* start RECORDS PROVIDED *

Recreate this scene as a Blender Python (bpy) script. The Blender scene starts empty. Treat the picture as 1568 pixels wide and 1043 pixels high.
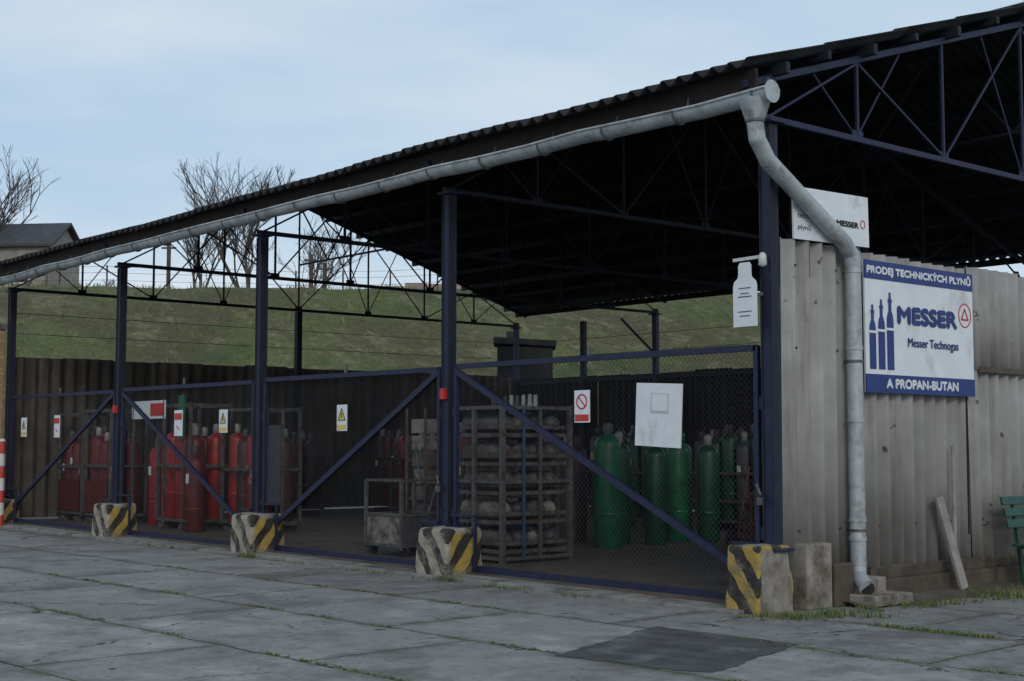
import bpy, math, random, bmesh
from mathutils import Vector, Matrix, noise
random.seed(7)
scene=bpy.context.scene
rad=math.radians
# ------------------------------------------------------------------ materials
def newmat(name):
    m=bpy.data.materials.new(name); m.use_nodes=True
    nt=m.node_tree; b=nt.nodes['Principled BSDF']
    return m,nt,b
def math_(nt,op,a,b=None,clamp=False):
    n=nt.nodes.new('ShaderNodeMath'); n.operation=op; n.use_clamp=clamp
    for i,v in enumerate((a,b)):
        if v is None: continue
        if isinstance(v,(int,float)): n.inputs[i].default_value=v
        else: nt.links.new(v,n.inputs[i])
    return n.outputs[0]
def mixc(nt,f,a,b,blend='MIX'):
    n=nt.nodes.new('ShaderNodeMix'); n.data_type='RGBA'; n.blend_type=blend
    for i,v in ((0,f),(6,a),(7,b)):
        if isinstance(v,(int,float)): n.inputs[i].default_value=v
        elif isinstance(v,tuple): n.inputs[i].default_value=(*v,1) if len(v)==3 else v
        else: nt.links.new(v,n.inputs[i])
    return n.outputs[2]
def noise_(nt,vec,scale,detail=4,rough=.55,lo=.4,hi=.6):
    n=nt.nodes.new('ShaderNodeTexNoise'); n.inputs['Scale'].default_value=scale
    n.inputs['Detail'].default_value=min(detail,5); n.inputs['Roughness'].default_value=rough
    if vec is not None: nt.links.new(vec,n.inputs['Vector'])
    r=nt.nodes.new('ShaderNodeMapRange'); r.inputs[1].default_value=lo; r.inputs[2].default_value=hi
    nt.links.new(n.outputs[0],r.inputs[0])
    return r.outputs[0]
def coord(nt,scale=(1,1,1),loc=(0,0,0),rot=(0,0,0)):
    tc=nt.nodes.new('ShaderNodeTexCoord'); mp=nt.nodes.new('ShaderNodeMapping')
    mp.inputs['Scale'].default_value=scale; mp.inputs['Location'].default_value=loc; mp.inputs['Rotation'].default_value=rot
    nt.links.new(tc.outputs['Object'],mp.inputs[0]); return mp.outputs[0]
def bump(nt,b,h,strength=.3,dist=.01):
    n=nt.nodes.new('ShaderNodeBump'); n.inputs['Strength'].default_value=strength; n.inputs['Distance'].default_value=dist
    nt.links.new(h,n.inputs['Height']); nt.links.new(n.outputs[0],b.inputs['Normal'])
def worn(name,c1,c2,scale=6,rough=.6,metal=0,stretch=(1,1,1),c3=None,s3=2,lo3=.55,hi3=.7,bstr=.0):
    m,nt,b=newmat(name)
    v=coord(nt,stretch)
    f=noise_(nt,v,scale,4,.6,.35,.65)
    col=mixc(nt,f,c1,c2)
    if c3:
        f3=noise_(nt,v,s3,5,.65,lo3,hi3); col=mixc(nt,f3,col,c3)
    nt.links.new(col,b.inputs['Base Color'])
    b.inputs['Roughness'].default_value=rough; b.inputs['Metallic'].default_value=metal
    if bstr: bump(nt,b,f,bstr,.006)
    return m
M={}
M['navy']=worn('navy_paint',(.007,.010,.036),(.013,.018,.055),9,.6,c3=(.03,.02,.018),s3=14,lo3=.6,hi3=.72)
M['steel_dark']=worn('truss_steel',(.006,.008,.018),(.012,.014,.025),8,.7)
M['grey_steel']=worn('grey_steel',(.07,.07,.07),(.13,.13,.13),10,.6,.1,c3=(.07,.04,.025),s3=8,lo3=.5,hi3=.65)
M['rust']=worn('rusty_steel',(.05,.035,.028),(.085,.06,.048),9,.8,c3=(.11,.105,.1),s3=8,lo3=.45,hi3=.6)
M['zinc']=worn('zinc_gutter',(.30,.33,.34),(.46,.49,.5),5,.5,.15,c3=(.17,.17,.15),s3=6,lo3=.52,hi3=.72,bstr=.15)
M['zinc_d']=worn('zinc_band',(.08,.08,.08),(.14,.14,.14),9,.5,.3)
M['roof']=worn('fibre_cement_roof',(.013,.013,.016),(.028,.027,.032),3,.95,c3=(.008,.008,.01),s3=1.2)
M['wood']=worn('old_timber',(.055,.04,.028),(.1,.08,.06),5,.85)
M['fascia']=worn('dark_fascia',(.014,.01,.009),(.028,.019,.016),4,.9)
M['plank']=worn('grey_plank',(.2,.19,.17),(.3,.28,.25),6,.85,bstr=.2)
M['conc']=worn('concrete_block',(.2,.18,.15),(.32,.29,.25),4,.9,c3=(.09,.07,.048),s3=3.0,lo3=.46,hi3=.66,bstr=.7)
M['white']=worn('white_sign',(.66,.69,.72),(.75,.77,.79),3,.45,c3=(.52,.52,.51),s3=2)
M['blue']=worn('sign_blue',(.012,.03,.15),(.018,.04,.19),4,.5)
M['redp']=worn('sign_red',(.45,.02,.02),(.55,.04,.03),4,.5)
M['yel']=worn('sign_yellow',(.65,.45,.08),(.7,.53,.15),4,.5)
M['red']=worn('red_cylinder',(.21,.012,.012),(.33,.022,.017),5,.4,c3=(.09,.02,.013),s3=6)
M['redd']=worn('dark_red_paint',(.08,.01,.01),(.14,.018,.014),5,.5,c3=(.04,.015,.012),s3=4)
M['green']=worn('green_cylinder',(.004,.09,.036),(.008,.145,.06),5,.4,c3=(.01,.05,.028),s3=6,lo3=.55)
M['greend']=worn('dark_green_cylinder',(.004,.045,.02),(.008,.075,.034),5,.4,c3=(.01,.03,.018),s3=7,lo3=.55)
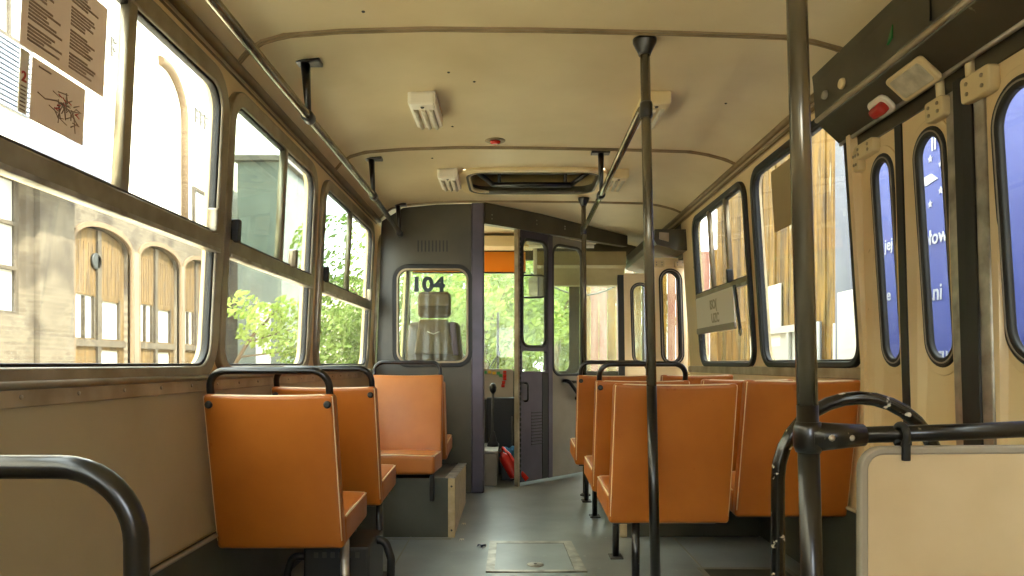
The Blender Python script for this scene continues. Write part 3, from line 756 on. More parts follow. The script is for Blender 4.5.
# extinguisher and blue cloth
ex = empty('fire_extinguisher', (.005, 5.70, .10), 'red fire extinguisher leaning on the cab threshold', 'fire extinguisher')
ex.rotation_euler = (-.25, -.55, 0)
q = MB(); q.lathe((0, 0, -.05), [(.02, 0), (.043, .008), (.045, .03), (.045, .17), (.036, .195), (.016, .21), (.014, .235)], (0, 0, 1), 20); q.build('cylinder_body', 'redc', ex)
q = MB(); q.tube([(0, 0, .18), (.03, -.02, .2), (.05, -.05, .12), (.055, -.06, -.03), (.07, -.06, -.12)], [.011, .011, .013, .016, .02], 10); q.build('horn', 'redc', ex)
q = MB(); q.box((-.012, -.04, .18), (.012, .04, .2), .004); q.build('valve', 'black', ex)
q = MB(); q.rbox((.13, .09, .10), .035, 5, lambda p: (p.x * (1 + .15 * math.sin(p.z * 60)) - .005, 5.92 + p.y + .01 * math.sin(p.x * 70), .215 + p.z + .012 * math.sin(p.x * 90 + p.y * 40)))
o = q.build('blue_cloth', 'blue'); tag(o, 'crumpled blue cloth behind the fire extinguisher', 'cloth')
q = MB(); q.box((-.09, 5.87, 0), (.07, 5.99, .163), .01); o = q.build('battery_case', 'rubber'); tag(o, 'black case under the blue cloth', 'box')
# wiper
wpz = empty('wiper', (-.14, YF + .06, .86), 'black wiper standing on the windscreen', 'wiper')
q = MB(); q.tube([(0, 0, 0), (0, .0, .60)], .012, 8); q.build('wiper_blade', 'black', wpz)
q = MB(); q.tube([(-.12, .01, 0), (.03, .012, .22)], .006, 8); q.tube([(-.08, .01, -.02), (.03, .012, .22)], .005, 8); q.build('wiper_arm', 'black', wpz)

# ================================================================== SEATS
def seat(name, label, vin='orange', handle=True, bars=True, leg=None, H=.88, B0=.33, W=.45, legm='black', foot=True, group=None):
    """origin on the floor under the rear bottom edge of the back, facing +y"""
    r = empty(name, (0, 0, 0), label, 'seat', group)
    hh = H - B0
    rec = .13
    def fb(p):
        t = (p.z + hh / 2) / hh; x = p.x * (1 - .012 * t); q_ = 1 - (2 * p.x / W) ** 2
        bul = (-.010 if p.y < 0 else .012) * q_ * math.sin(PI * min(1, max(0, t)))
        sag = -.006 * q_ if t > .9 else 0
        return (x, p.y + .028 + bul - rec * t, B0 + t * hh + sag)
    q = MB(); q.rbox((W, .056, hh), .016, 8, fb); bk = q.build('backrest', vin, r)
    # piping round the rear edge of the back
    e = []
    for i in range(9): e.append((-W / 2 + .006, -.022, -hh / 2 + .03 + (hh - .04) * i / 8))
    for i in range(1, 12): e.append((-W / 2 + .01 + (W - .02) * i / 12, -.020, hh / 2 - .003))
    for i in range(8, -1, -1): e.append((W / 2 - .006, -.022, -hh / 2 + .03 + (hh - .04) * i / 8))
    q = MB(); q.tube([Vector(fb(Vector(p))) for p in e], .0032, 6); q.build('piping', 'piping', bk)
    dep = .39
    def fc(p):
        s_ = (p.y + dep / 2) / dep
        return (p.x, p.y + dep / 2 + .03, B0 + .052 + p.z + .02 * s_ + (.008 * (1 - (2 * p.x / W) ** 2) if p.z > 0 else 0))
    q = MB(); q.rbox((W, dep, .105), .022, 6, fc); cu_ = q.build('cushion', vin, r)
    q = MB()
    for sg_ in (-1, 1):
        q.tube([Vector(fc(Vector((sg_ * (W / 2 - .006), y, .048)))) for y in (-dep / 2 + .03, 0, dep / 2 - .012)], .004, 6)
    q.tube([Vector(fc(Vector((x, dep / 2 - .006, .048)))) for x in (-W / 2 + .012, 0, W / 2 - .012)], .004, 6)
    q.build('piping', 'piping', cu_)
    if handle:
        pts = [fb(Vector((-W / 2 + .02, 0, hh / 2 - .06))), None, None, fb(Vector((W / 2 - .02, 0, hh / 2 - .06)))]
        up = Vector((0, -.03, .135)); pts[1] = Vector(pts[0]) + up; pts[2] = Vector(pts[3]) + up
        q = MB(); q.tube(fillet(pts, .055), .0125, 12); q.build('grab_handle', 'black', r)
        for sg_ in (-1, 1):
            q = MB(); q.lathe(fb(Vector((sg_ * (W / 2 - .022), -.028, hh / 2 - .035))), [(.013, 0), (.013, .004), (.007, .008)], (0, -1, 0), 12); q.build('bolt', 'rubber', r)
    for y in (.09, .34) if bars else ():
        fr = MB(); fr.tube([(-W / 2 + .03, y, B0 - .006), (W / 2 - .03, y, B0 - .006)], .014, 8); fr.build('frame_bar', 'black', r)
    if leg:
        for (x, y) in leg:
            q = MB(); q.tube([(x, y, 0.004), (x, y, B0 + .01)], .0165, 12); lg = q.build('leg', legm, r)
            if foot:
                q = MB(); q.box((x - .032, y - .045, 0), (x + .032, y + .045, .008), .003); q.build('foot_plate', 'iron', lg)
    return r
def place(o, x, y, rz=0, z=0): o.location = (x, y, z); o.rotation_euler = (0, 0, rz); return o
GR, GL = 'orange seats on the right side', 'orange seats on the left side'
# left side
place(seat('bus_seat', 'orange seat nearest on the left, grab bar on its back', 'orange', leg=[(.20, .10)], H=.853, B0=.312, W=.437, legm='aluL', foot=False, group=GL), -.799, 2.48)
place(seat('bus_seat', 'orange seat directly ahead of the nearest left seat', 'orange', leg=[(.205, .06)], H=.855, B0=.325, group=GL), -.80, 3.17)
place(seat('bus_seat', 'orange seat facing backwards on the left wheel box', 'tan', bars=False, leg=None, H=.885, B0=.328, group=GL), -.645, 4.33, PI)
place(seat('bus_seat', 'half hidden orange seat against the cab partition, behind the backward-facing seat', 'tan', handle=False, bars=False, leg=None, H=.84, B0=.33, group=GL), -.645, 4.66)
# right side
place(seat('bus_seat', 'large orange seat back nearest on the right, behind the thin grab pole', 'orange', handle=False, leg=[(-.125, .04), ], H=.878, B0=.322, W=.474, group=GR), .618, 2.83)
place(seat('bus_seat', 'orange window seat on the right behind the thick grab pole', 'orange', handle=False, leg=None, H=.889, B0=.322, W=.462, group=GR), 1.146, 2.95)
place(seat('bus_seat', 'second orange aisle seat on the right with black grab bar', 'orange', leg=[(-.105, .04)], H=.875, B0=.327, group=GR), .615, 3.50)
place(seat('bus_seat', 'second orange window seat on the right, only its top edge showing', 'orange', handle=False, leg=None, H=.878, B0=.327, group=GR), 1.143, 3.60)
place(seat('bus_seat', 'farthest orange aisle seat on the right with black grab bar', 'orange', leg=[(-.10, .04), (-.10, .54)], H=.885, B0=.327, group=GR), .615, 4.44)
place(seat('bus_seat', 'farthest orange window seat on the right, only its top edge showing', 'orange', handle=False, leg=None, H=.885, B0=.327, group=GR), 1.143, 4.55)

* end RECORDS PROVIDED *

REQUIREMENT: From the records above, print exactly the lines that run from the line with "The Blender Python" to the line with "q = MB(); q.tube([(-.12, .01, 0), (.03, .012, .22)], .006, 8);", inclusive.

COMPLETE ANSWER:
The Blender Python script for this scene continues. Write part 3, from line 756 on. More parts follow. The script is for Blender 4.5.
# extinguisher and blue cloth
ex = empty('fire_extinguisher', (.005, 5.70, .10), 'red fire extinguisher leaning on the cab threshold', 'fire extinguisher')
ex.rotation_euler = (-.25, -.55, 0)
q = MB(); q.lathe((0, 0, -.05), [(.02, 0), (.043, .008), (.045, .03), (.045, .17), (.036, .195), (.016, .21), (.014, .235)], (0, 0, 1), 20); q.build('cylinder_body', 'redc', ex)
q = MB(); q.tube([(0, 0, .18), (.03, -.02, .2), (.05, -.05, .12), (.055, -.06, -.03), (.07, -.06, -.12)], [.011, .011, .013, .016, .02], 10); q.build('horn', 'redc', ex)
q = MB(); q.box((-.012, -.04, .18), (.012, .04, .2), .004); q.build('valve', 'black', ex)
q = MB(); q.rbox((.13, .09, .10), .035, 5, lambda p: (p.x * (1 + .15 * math.sin(p.z * 60)) - .005, 5.92 + p.y + .01 * math.sin(p.x * 70), .215 + p.z + .012 * math.sin(p.x * 90 + p.y * 40)))
o = q.build('blue_cloth', 'blue'); tag(o, 'crumpled blue cloth behind the fire extinguisher', 'cloth')
q = MB(); q.box((-.09, 5.87, 0), (.07, 5.99, .163), .01); o = q.build('battery_case', 'rubber'); tag(o, 'black case under the blue cloth', 'box')
# wiper
wpz = empty('wiper', (-.14, YF + .06, .86), 'black wiper standing on the windscreen', 'wiper')
q = MB(); q.tube([(0, 0, 0), (0, .0, .60)], .012, 8); q.build('wiper_blade', 'black', wpz)
q = MB(); q.tube([(-.12, .01, 0), (.03, .012, .22)], .006, 8); q.tube([(-.08, .01, -.02), (.03, .012, .22)], .005, 8); q.build('wiper_arm', 'black', wpz)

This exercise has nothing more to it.